Reachability-Augmented Dual Dynamic Programming for Optimal Path Parameterization

TL;DR

This paper introduces RDDP, a novel dynamic programming framework for optimal path parameterization that guarantees feasibility, certifies optimality, and improves computational efficiency for complex kinodynamic planning tasks.

Contribution

RDDP replaces classical assumptions with reachability sets, enabling unified, certifiable, and efficient optimal path parameterization for both convex and non-convex problems.

Findings

RDDP achieves comparable objective values to convex optimization methods.

RDDP reduces computation time by up to 28.6 times for OPP2.

RDDP converges faster than grid-based dynamic programming.

Abstract

Optimal path parameterization (OPP) is a fundamental problem for planning trajectories along a prescribed geometric path under kinodynamic constraints and task-dependent objectives. While TOPP minimizes traversal time, its saturating states and controls may induce vibration and tracking errors, which can be mitigated by introducing smoothness objectives.
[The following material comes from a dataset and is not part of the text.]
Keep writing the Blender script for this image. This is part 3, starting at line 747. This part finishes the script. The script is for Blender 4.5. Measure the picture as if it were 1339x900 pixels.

However, a key capability gap remains in OPP: feasibility guarantees, general-objective optimality certificates, and computational efficiency are difficult to achieve simultaneously in a unified framework, especially for third-order OPP (OPP3) with non-convex constraints. This paper proposes reachability-augmented dual dynamic programming (RDDP), a state-grid-free and objective-aware DP framework for OPP. The key idea is to replace the relatively complete recourse assumption used in classical dual DP (DDP) with OPP-specific backward reachable sets, and then generate both value-function cuts and trial trajectories only inside these reachable sets. For convex and non-convex OPP, we prove global optimality and Karush-Kuhn-Tucker convergence of RDDP under OPP-specific conditions, respectively. Efficient instantiations are developed for OPP2 and OPP3. Experiments show that RDDP achieves objective values comparable to convex-optimization baselines while reducing computation time by 28.6 times for OPP2 and 5.8 times for OPP3. RDDP also achieves faster convergence than grid-based DP. Compared with reachability-analysis methods, RDDP retains the reachability mechanism while replacing local maximum-control propagation with value-function-guided control selection, thereby enabling objectives beyond traversal time. In summary, RDDP addresses a key capability gap in OPP by unifying certifiable general-objective optimization, reachability-based feasibility preservation, and online-compatible low-dimensional DP computation in a single OPP framework.